*YOUR OBJECTIVE*. Single out each line with the word "part" and copy it.

*STORED DATA*.
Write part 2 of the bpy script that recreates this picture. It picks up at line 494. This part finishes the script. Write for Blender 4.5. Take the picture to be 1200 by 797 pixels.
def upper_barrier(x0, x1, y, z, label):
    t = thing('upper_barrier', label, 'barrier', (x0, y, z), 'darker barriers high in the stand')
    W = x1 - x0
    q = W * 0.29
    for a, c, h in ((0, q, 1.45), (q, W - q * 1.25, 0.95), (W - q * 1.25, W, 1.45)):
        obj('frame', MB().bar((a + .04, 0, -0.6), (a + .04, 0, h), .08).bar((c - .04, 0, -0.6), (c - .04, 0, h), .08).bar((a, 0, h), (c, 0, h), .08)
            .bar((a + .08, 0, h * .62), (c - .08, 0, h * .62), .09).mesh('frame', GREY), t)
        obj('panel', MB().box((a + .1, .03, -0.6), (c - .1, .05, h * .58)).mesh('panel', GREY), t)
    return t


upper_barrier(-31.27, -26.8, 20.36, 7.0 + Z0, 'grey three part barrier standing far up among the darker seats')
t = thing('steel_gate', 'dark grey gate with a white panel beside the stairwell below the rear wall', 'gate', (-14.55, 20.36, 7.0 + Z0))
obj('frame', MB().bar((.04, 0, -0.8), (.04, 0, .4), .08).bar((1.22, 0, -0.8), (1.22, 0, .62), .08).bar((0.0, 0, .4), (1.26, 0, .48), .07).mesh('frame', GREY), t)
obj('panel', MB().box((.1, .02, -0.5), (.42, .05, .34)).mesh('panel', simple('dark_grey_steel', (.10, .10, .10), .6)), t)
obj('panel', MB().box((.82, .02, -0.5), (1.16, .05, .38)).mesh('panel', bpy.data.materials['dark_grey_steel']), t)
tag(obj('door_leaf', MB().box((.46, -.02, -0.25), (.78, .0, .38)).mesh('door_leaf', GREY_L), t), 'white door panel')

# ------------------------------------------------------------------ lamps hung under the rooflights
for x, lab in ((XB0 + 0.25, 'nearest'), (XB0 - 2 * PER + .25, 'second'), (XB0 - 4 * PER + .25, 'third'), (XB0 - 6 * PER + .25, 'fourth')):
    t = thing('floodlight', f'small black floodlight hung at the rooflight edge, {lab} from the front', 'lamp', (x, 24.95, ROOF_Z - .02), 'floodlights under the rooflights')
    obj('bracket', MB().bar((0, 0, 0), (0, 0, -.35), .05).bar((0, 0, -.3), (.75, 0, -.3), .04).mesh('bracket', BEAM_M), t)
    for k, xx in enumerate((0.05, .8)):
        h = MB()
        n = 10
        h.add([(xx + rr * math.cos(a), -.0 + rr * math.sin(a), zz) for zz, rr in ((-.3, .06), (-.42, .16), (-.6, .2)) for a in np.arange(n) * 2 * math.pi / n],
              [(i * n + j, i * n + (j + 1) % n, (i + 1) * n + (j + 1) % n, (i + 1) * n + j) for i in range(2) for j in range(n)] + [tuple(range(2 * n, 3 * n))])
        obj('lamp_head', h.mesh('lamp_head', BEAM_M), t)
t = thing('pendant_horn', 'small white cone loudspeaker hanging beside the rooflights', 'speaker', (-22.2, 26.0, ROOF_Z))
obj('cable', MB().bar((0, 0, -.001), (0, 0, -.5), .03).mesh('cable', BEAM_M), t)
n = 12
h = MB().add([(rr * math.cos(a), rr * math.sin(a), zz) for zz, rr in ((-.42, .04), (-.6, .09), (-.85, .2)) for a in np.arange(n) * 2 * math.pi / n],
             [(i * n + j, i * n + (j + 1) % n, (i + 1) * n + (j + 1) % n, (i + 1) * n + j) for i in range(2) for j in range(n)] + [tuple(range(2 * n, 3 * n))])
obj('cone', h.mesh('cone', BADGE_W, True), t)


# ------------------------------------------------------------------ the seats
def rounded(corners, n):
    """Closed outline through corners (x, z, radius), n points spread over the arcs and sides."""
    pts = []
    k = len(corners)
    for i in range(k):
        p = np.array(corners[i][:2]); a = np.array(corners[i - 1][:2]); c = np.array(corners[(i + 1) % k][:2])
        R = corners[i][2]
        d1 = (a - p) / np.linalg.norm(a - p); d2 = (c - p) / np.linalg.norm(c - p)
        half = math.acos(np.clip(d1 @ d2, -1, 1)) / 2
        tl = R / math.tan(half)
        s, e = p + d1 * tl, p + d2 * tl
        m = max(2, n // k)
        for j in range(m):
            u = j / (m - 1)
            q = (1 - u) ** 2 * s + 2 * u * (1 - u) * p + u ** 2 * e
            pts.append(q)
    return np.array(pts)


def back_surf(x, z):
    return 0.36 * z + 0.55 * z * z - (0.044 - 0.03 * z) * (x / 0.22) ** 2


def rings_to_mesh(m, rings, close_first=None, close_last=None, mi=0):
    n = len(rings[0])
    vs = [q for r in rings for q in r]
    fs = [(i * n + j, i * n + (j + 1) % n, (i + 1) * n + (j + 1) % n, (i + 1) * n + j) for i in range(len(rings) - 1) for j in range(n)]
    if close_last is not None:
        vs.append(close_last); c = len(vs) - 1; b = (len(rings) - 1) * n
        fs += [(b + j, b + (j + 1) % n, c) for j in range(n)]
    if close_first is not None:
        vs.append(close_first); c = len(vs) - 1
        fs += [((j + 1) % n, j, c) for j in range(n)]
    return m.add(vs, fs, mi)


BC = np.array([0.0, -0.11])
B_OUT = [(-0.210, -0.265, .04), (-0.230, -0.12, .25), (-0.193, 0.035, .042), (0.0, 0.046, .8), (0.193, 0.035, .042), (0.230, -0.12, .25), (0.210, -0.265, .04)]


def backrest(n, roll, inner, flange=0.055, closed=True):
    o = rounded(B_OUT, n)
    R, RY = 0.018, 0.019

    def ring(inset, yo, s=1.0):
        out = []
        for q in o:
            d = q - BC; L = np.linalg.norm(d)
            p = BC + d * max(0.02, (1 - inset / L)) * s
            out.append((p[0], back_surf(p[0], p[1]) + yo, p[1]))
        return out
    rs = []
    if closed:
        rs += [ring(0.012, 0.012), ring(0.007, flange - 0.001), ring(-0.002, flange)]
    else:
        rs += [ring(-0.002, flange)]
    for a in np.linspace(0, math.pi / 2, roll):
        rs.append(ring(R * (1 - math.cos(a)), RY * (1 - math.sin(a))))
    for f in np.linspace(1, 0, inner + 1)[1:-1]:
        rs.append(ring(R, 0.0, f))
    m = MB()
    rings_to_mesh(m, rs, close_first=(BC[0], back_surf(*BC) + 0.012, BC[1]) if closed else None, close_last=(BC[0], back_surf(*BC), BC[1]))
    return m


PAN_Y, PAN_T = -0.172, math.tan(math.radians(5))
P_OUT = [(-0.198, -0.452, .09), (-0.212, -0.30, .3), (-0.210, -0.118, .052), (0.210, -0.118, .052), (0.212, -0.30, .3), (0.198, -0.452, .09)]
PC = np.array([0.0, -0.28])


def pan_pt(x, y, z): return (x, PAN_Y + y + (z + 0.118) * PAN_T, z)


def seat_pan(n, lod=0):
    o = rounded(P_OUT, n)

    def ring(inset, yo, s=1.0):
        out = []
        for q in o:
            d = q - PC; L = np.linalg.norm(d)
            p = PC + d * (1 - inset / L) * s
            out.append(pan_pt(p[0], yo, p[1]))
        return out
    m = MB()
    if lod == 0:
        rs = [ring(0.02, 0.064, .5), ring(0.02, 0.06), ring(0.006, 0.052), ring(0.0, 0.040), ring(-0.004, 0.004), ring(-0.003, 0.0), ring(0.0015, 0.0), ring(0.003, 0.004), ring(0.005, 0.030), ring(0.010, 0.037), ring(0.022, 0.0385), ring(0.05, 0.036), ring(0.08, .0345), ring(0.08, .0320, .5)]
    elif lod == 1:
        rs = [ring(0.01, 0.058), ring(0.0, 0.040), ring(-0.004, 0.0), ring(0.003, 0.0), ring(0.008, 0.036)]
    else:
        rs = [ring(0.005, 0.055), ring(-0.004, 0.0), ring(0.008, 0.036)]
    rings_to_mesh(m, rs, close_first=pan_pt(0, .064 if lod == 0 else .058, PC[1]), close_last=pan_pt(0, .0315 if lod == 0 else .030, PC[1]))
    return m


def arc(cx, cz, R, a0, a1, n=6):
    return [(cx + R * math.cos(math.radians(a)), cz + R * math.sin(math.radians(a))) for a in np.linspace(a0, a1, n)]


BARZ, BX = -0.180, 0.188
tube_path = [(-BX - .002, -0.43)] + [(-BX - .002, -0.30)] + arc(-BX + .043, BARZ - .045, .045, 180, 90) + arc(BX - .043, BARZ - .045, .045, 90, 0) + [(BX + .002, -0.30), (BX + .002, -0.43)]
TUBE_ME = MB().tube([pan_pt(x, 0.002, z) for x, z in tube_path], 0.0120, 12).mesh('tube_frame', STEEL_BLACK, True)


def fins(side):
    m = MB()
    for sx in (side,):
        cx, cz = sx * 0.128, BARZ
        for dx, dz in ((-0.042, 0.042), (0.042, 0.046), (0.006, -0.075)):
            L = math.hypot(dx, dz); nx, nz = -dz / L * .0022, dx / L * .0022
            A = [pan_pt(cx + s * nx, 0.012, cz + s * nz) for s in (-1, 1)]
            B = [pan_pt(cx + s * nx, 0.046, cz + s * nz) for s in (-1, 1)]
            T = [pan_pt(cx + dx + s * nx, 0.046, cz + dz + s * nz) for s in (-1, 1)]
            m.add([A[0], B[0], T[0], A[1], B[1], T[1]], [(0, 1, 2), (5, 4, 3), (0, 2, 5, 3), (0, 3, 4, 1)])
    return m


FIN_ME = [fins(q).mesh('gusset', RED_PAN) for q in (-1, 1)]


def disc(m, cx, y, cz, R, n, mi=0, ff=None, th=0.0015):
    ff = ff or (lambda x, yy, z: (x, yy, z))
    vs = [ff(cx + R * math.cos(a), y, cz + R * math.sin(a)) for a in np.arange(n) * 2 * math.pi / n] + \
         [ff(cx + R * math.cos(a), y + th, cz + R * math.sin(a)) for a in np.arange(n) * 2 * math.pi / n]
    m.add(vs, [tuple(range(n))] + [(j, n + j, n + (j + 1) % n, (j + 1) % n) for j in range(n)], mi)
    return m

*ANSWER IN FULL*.
Write part 2 of the bpy script that recreates this picture. It picks up at line 494. This part finishes the script. Write for Blender 4.5. Take the picture to be 1200 by 797 pixels.
upper_barrier(-31.27, -26.8, 20.36, 7.0 + Z0, 'grey three part barrier standing far up among the darker seats')